1. Research Industries


You should begin research on industries using resources such as Vault Career Insider (access for U-M students), (general resource website for industries and careers), and business-focused newspapers such as the Wall Street Journal and/or the Financial Times.

Attend employer information events organized by the LSA Opportunity Hub, the Career Center, the Alumni Association, and academic departments.


2. Build Your Intellectual Portfolio

Challenging coursework is an important part of the exploration process. Ask yourself, what are my gaps in knowledge? And remember, you are on the right track in liberal arts if you are "learning about" rather than "learning how to".

Think you’re interested in... Try this!
Technology? Take classes in which you learn about computer programming, technology, and data communication.
Finance? Develop analytical skills through classes which explore economic and statistical methods, and build a strong quantitative base.
Sales/Marketing/Advertising? Try taking classes which explore how people behave, think, and make decisions. Also explore subjects that address the visual arts, culture, and language.
International Business? Study a foreign landscape and take classes that investigate cultural differences, literatures, and art to become competentin a multilingual and multicultural context.
Consulting? Learn how to understand the interplay of context and environment in complex systems by taking classes requiring analytical thinking, problem-solving skills, and leadership.
Management? Seek out classes that focus on interpersonal dynamics, the role of individuals in organizations, and on leadership.
Accounting? Beyond taking the required prerequisites for Master in Accounting programs, you can major in anything.

3. Network

Informational interviewing (interviewing people about their jobs and professional history) or job shadowing are great ways to explore different business careers and to grow your professional network. Both LinkedIn and the Alumni Association are excellent resources for connecting with U-M alumni in many business fields.
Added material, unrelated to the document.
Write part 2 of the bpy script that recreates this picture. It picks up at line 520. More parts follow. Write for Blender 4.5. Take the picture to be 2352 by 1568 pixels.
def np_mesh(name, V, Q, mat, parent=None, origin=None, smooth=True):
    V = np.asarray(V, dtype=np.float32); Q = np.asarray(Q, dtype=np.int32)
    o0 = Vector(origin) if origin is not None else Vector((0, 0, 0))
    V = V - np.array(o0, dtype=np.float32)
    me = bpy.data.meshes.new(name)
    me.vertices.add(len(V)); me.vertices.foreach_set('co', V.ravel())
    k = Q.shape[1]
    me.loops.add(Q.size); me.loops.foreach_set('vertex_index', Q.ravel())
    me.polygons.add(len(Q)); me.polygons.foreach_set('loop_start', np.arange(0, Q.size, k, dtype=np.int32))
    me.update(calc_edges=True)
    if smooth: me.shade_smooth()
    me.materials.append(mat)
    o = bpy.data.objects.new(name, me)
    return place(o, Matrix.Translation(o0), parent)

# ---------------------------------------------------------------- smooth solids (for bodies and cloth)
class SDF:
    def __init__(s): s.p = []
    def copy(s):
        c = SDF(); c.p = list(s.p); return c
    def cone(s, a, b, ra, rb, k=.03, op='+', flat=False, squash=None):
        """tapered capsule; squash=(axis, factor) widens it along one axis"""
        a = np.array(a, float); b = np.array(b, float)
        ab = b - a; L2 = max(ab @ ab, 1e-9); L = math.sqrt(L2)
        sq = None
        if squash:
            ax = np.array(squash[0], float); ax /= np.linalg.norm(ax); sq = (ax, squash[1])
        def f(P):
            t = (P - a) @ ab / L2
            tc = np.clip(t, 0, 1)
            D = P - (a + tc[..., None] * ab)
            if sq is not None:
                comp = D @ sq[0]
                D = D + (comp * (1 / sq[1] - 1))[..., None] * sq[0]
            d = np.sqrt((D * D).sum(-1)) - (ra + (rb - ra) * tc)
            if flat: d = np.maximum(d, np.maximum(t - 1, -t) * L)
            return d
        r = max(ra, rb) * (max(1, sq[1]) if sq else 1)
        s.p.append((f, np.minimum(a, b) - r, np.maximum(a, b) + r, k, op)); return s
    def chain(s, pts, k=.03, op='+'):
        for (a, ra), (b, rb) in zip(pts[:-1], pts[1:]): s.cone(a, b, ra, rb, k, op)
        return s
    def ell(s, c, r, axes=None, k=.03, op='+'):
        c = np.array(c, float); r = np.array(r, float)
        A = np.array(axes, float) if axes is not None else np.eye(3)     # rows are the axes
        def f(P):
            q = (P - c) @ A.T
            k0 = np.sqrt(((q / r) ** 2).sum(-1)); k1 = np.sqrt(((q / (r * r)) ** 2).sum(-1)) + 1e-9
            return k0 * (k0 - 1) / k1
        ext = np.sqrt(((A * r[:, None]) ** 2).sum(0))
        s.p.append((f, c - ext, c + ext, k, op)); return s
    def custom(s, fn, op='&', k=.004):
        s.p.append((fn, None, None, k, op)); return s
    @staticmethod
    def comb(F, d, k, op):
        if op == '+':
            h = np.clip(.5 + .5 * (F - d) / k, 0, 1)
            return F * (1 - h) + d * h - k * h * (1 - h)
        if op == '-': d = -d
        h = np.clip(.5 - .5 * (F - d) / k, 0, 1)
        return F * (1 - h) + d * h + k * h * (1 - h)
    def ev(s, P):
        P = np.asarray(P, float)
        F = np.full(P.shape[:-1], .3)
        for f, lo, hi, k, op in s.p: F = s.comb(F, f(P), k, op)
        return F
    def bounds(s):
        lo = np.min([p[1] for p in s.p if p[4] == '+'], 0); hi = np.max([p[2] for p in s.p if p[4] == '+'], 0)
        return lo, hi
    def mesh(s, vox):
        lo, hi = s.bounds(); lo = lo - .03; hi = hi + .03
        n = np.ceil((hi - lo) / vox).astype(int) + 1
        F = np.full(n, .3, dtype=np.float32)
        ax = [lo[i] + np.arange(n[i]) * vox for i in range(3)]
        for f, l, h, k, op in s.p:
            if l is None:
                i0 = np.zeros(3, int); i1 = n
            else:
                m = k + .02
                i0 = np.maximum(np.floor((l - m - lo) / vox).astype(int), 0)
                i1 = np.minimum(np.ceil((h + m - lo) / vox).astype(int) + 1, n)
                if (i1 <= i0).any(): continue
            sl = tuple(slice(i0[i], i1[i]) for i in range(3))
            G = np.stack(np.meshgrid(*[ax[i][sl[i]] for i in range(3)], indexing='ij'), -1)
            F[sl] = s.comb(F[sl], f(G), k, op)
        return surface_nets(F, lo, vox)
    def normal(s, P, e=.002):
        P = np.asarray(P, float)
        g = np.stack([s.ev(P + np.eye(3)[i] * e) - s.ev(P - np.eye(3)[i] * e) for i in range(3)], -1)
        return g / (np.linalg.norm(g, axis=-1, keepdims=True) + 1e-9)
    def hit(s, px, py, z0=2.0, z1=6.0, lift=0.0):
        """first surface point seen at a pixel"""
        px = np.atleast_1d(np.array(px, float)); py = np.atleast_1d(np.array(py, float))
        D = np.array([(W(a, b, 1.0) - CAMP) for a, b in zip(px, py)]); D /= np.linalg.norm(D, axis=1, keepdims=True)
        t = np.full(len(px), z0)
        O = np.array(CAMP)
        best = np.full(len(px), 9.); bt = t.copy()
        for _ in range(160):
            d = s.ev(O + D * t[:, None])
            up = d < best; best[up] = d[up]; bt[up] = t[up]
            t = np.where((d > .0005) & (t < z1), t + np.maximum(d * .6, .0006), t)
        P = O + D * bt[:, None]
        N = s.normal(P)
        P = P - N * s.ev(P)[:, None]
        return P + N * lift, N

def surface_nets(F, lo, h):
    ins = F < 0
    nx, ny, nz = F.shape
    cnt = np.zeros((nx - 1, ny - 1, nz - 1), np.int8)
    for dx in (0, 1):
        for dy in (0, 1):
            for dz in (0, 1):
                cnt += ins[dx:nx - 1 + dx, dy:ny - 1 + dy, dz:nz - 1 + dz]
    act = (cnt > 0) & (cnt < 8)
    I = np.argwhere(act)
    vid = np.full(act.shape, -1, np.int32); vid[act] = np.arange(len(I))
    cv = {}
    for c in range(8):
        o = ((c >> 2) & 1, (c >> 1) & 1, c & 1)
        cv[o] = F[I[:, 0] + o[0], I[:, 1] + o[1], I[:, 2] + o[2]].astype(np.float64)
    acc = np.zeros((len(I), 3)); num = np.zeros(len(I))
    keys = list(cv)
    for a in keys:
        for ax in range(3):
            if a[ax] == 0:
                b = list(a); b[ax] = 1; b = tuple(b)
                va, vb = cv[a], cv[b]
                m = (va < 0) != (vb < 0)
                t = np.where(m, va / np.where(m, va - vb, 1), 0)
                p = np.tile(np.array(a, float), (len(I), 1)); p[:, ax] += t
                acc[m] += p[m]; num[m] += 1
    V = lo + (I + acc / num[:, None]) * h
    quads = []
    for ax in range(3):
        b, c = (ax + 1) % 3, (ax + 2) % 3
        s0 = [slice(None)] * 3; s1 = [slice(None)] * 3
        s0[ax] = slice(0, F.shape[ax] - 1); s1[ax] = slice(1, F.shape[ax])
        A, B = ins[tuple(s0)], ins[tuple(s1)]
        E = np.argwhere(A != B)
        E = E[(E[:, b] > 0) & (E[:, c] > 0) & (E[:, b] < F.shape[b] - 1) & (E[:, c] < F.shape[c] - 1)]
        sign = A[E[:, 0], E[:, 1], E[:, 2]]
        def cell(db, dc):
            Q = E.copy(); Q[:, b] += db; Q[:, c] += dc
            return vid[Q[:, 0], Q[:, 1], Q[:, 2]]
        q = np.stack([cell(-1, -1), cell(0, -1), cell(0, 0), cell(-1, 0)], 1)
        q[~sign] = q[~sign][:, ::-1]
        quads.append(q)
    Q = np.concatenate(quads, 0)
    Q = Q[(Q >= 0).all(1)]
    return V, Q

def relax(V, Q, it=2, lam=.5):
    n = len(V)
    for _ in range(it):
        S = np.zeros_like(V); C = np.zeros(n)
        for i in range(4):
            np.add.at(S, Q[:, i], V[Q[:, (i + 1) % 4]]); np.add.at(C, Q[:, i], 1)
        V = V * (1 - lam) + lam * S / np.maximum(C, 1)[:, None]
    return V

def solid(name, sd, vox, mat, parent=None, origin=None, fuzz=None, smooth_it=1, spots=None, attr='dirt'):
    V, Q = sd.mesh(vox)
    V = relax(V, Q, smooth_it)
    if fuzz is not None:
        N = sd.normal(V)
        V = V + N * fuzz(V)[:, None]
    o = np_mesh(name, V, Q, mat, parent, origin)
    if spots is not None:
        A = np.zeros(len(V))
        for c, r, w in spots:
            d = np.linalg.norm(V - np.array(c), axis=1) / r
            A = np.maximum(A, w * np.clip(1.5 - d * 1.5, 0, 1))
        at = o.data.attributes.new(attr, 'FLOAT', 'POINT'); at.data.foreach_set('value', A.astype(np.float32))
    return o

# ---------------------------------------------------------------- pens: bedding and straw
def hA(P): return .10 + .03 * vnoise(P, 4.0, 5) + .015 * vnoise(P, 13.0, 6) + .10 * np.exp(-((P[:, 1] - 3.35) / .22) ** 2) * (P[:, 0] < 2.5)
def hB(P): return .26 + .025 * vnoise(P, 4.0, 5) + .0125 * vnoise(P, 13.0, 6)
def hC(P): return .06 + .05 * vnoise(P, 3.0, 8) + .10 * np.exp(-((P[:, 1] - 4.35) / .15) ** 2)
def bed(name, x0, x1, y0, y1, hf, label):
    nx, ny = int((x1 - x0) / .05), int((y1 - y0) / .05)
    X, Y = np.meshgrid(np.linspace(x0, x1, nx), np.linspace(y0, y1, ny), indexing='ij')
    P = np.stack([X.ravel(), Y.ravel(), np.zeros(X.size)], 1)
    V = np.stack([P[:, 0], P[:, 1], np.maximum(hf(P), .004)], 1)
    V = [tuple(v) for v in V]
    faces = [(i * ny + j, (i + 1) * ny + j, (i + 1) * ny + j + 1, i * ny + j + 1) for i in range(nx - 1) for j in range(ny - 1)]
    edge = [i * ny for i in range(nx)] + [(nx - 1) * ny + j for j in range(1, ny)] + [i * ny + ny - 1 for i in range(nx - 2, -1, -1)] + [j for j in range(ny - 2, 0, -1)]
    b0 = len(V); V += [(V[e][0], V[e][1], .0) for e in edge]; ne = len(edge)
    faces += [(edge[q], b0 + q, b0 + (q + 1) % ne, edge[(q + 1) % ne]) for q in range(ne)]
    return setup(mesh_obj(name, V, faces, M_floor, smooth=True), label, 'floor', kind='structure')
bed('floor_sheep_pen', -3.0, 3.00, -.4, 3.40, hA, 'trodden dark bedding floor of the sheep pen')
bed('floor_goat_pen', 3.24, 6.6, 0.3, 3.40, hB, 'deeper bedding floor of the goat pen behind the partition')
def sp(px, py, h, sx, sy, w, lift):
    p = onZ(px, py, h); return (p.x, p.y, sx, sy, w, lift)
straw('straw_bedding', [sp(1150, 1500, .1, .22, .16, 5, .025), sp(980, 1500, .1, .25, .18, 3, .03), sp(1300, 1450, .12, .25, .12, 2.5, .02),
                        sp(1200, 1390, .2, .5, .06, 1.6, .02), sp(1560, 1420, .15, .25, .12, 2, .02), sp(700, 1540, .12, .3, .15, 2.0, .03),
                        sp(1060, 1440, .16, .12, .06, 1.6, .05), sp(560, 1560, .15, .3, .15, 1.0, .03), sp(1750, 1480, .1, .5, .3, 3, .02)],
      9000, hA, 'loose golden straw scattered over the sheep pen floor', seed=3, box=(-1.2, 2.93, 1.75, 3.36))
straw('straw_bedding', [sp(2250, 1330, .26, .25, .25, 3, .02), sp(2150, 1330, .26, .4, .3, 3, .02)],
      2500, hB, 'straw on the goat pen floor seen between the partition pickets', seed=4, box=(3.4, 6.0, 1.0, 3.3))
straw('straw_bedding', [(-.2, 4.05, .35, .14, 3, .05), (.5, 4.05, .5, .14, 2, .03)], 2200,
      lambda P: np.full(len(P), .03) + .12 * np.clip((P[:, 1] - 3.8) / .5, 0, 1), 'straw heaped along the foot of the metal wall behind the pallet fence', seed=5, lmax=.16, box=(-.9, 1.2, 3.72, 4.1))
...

When meeting with someone, do your research about the person and the company. After finishing, thank them for their time.


Recruiters are looking for demonstrable skills, all of which you possess as an LSA student, regardless of major. Here are some of the most valued skills employers seek:

1. Write and Communicate Persuasively

Conveying your thoughts, whether in writing or orally, is one of the most enduring attributes for any career path.
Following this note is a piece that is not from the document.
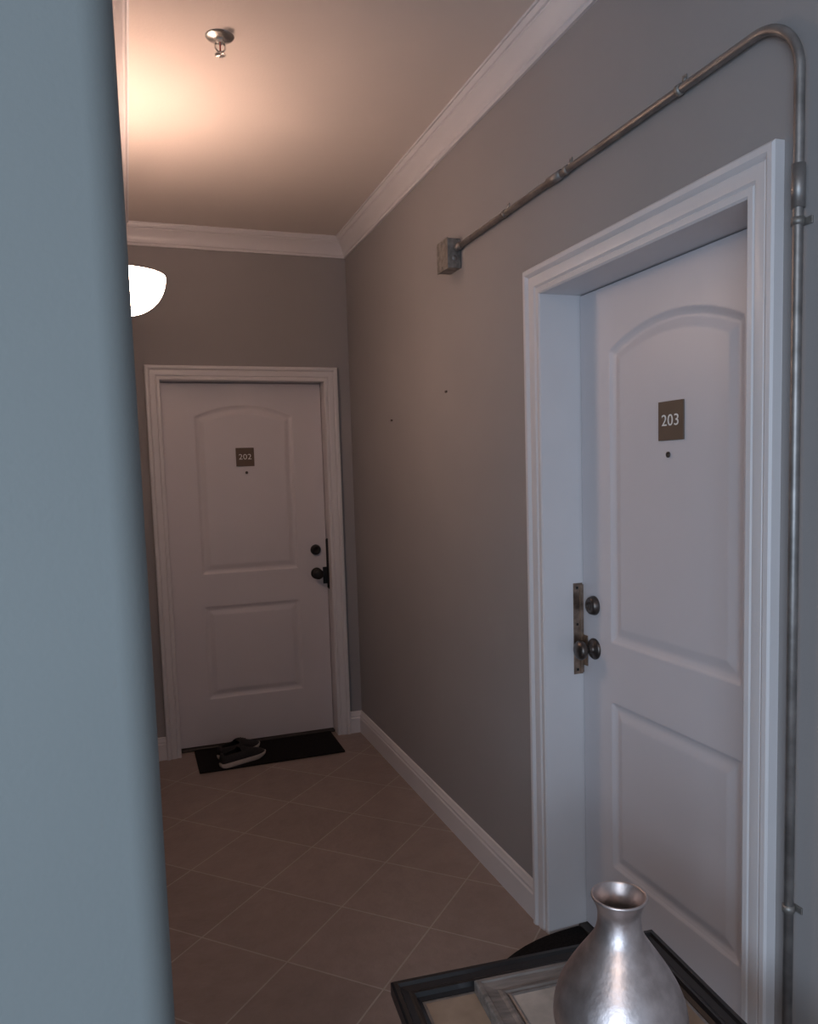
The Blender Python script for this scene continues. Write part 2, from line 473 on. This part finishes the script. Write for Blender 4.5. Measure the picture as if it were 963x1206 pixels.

  • Take classes that are writing and research intensive.
  • Write public relations releases, a blog, or article for your volunteer or student organization.
  • Craft your Linkedin profile and include a keyword-rich summary.
  • Make the most of class discussions and in-class presentations.
  • Practice your elevator pitch in front of family, friends, and your mirror.

2. Analyze Quantitative Data

Regardless of your path to a career in business, fluency with numeric material is


  • Take quantitative classes.
  • Develop surveys for your volunteer and/or campus organizations.
  • Participate in UROP.
  • Explain the results of your research to various family members in a way that helps them to understand.
  • Read the news and follow market trends.
  • Do practice case studies.

3. Work with Diverse Populations

To be a successful leader or member of a community, you must be able to work with people who have different backgrounds, different belief structures, and different approaches to work.

4. Think Creatively

Be willing to look at a problem from multiple perspectives and think it through logically.
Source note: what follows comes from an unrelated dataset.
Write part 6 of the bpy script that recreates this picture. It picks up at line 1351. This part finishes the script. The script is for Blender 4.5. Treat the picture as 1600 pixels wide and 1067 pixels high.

  • Participate in a multi-disciplinary design project.
  • Take a class on creativity.
  • Propose a new way to address an issue or a project for your campus organization.
  • Suggest a new way to approach a problem at work.

5. Develop Leadership and Teamwork Experience

It’s important to be comfortable taking a leadership role on a team, and to be a good team player regardless of your role.

  • Ask for a new challenge at work or at your internship, and follow it through to the end.
  • Do an independent study research project.
  • Take an entrepreneurship class.
  • Pitch a project through 1000 Pitches.
  • Participate in the Sanger Leadership case challenge.
  • Take a leadership position in your campus organization.
  • Actively seek out diverse populations to work in team settings.
  • Make the most of group work and/or lab classes.


Your path to a career in business requires your energy and time. Engaging with campus resources is imperative for your professional development.

1. Develop Your Résumé

By researching and understanding the skills and experiences potential employers value, you can develop a targeted résumé that highlights these areas. As you gain new experiences, adjust your résumé and seek opportunities to further enhance desired skills.

When writing your résumé, think: action, context, and result.

Have your résumé reviewed annually by the Career Center and attend professional résumé reviews to get tips from experts.

2. Enhance Your Brand

How you present yourself--digital presence, résumé, experience--are a reflection of you and will impact your employability.

If you use social media, make sure messages are appropriate for all audiences and keep it positive. Check your privacy settings, google yourself, and make sure you are comfortable with what you find.

Keep e-mails professional. Include appropriate subject lines and a professional signature to outgoing messages.

LinkedIn is an important recruiting tool and a great networking tool. You want your profile to reflect your background, who you are, and your future ambitions.

3. Tell Your Story

Practice articulating how your experiences and skills are a good fit for your particular goal (industry/job/company).

Reflect upon your activities (study abroad, volunteer, summer job, internship) and consider the following questions:

  • What did I do well? What would I have liked to do better?
  • How did this project challenge me?
  • How does this experience fit with my immediate and long-term intellectual and professional goals?
  • If asked by a potential employer, how would you discuss this experience in terms of intellectual value and transferable skills?

Gain confidence and feedback by taking classes that require individual or group presentations, by joining public-speaking groups or improv groups, participating in mock interviews, and attending one of the many storytelling events on campus.

4. Gain Practical Experience

Apply your education to your longer-term professional goals by gaining experience outside of the classroom. Do marketing or finance for a student organization, take a leadership position, participate in trading simulations, or get an internship or a part-time job.

Identify the type of skills employers in your area of interest are looking for and ask yourself how you can build and develop those skills through classes, co-curricular experiences, work, or volunteer opportunities.

Challenge yourself and take ownership of your undergraduate experience.